• DESCRIPTION OF THE TASK
Give only the count of lines containing "scene".

• DATA PROVIDED
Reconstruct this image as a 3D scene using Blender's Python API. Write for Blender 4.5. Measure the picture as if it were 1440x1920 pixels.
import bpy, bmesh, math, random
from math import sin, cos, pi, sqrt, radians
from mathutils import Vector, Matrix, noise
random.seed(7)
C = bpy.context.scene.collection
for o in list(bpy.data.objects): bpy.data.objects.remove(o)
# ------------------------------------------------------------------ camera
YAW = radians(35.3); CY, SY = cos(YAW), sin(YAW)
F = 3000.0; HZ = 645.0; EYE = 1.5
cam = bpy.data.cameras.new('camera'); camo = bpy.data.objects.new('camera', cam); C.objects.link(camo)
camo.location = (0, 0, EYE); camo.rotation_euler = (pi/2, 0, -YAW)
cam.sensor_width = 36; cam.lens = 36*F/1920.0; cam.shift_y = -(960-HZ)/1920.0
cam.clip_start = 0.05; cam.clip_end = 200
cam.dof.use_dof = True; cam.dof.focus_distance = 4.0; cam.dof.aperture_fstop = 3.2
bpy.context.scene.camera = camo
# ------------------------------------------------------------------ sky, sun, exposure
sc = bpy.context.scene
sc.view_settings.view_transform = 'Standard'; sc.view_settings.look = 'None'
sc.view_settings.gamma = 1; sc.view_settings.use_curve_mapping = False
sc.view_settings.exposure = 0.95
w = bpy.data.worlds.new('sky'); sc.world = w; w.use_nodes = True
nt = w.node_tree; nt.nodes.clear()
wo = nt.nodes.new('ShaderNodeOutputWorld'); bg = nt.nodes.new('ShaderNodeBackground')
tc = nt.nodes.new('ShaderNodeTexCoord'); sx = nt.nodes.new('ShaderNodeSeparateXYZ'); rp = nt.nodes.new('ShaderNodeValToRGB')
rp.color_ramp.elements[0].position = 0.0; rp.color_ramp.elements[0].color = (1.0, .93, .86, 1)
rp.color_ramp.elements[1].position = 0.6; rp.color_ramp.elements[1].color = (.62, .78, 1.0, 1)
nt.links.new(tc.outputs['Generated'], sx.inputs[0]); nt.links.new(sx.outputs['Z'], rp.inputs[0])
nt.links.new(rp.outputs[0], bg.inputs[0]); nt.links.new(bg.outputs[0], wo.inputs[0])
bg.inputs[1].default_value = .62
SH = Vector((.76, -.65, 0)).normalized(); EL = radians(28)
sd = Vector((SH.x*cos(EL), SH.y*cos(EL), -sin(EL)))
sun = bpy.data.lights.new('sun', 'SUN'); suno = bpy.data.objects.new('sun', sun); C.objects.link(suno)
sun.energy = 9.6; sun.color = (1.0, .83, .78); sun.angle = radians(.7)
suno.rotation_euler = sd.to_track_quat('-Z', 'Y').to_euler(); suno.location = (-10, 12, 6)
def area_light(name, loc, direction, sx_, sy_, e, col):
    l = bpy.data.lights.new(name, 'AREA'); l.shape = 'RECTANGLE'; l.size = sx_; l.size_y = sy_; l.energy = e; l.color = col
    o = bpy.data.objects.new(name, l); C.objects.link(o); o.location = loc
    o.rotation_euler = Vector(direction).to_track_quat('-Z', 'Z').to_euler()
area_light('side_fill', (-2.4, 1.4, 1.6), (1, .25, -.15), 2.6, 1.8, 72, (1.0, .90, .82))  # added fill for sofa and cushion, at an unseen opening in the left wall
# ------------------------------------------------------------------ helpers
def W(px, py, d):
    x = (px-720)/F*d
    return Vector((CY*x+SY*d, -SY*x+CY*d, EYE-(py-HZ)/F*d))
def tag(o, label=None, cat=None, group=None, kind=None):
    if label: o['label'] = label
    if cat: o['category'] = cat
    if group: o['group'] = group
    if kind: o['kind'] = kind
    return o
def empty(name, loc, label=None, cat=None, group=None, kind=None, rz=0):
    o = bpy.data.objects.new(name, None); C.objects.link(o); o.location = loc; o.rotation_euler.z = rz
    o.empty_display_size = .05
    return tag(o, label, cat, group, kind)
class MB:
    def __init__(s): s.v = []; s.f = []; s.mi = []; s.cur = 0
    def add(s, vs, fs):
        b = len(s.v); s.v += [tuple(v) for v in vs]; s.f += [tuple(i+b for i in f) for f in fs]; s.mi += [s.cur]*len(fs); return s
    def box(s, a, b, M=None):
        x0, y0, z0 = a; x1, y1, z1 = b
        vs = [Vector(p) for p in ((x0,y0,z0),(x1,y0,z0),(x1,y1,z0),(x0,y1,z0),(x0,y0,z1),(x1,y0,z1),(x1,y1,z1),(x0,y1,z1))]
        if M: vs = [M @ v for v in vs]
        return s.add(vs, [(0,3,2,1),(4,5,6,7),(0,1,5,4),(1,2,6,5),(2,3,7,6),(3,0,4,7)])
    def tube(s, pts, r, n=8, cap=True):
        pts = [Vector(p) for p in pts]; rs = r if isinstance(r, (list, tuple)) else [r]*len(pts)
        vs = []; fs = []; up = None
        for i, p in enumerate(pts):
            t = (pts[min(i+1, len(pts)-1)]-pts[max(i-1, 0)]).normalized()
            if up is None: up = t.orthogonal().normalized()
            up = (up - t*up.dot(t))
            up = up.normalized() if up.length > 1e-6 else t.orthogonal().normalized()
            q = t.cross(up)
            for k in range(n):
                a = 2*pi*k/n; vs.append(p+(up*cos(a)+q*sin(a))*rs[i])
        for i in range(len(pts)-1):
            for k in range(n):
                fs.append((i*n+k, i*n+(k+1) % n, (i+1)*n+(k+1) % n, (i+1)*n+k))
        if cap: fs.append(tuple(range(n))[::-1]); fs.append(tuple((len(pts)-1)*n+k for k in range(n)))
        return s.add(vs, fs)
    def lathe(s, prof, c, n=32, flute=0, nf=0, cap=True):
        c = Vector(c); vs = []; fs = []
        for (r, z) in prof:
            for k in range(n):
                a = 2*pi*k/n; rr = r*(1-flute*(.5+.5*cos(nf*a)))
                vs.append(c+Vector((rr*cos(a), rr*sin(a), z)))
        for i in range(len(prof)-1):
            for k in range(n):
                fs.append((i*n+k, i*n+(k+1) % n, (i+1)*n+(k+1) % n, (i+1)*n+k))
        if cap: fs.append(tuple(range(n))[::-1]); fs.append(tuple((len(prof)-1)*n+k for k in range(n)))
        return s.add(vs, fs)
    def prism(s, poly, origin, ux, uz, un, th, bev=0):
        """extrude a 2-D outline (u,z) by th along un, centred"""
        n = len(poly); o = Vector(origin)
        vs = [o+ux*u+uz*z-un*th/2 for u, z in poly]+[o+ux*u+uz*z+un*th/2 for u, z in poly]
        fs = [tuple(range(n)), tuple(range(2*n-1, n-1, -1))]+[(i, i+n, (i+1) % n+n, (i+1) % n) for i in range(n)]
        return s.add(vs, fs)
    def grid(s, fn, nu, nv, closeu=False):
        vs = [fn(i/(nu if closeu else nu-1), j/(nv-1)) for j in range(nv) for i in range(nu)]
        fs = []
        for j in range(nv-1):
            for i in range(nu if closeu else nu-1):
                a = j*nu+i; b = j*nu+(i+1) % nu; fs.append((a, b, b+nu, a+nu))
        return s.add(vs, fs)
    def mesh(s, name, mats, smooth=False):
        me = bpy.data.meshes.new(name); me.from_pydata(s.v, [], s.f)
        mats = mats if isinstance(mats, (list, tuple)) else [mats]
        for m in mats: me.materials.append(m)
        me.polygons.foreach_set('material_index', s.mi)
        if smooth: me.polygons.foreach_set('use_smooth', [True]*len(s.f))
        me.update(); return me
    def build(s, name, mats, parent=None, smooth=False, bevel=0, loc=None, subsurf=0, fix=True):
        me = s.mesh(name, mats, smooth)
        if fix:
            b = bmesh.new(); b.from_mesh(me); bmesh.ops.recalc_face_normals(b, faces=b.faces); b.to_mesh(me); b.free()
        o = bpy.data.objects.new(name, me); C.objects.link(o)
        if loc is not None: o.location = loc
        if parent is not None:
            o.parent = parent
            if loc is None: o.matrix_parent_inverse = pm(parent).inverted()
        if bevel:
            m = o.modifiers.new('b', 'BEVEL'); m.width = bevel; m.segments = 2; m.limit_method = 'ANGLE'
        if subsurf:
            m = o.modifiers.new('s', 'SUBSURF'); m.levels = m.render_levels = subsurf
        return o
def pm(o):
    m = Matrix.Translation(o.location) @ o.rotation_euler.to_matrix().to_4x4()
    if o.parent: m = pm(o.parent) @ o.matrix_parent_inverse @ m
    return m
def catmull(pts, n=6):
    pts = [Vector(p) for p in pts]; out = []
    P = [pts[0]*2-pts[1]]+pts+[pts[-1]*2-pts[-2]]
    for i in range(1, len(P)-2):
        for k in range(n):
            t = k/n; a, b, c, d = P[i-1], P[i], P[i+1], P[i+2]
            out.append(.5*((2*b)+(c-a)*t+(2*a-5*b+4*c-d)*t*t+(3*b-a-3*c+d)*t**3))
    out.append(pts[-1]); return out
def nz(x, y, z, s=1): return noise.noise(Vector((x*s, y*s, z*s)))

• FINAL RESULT
4